Netflix co-CEO Ted Sarandos commented on WBD’s board recommendation, stating that “The Warner Bros. Discovery Board reinforced that Netflix’s merger agreement is superior and that our acquisition is in the best interest of stockholders.” He also described the negotiations as a “competitive process that delivered the best outcome for consumers, creators, stockholders and the broader entertainment industry.”

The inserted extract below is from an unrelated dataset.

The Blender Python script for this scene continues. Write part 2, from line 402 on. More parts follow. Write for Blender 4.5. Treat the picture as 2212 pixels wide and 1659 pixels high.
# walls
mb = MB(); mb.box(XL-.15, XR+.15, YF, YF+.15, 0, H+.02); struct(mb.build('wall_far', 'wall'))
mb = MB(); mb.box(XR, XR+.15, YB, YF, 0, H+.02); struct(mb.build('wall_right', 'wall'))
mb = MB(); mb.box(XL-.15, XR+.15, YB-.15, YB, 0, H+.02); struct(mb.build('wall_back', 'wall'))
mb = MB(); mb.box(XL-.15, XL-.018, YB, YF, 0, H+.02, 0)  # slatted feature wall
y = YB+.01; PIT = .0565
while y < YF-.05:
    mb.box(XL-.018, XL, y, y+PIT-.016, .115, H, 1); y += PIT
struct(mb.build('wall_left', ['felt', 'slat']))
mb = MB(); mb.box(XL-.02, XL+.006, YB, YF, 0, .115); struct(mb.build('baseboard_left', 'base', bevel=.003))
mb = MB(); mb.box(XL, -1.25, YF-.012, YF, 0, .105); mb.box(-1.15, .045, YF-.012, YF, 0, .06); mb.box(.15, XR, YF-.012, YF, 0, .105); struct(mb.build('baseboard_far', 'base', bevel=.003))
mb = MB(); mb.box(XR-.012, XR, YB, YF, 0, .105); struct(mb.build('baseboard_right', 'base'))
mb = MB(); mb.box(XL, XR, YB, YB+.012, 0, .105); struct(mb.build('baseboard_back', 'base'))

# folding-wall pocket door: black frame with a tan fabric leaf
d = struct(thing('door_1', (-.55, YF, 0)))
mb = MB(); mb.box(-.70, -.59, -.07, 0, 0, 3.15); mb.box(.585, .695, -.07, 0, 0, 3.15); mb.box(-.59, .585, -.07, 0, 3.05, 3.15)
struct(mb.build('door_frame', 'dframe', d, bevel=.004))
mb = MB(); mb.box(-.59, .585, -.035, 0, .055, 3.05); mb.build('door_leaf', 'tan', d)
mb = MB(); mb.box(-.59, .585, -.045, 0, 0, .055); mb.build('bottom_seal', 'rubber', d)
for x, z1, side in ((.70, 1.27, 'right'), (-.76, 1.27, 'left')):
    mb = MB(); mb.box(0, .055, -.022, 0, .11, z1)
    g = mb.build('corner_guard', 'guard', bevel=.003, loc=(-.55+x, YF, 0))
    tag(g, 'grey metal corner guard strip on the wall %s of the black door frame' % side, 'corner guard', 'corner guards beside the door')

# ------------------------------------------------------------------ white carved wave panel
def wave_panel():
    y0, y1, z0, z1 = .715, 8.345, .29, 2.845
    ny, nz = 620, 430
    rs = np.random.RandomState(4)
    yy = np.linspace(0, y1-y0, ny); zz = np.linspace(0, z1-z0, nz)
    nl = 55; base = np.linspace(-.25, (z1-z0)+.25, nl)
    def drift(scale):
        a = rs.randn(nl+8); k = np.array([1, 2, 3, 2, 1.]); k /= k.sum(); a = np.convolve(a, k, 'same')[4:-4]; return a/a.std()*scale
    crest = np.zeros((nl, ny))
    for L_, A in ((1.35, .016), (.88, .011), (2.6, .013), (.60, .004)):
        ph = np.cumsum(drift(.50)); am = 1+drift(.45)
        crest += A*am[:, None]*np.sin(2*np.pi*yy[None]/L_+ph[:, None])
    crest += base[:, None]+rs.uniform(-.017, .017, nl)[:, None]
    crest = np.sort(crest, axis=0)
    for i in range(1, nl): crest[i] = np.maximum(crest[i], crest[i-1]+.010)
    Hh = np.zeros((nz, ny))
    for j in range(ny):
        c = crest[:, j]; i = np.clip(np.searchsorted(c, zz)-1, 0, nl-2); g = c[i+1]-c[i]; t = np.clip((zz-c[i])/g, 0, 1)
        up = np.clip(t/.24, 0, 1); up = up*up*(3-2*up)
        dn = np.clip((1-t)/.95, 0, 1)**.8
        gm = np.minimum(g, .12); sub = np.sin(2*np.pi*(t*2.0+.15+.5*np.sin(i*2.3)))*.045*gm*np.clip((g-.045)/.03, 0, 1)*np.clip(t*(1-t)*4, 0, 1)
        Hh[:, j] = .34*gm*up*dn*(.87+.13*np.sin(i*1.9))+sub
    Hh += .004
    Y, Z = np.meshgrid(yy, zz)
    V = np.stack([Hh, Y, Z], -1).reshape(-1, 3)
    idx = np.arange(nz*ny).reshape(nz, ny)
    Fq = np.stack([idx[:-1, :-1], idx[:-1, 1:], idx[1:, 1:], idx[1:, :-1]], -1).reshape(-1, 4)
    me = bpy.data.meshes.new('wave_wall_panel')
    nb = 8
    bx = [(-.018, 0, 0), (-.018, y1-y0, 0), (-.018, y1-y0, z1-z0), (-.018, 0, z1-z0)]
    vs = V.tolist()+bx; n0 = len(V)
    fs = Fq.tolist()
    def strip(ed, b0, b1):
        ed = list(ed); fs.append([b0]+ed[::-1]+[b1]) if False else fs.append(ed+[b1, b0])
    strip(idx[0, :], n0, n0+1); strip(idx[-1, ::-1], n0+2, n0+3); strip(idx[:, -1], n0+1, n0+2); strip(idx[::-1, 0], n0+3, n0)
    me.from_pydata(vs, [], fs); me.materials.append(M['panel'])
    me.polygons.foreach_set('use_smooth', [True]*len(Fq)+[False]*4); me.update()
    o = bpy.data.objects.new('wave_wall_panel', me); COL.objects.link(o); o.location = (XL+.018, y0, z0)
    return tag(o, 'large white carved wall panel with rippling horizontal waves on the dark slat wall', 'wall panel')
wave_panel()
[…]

Paramount initiated its hostile takeover attempt last week after losing an earlier bidding battle to Netflix, which aims to acquire WBD’s studio and streaming operations for $27.75 per share, valuing the deal at an enterprise value of $82.7 billion and an equity value of $72 billion. Paramount’s competing offer, by contrast, proposed $30 per share for all of WBD, including its television networks, representing an enterprise value of $108.4 billion and an equity value of $77.9 billion.

Supporting its decision to turn down Paramount’s bid, WBD’s board pointed to significant risks associated with the Ellison family’s support, stating in an SEC-filed letter to shareholders that Paramount “consistently misled WBD shareholders that its proposed transaction has a ‘full backstop’ from the Ellison family.”

Paramount’s equity backing includes Middle Eastern investors such as Saudi Arabia’s Public Investment Fund, Abu Dhabi’s L’imad Holding Company PJSC, and the Qatar Investment Authority. Initially, additional funding had been expected from Affinity Partners, a firm founded by President Trump’s son-in-law, Jared Kushner, but that support has since dropped.

For Paramount’s bid to succeed, it would require approval from both WBD’s board and its shareholders—or it would need to secure at least 90% of outstanding shares.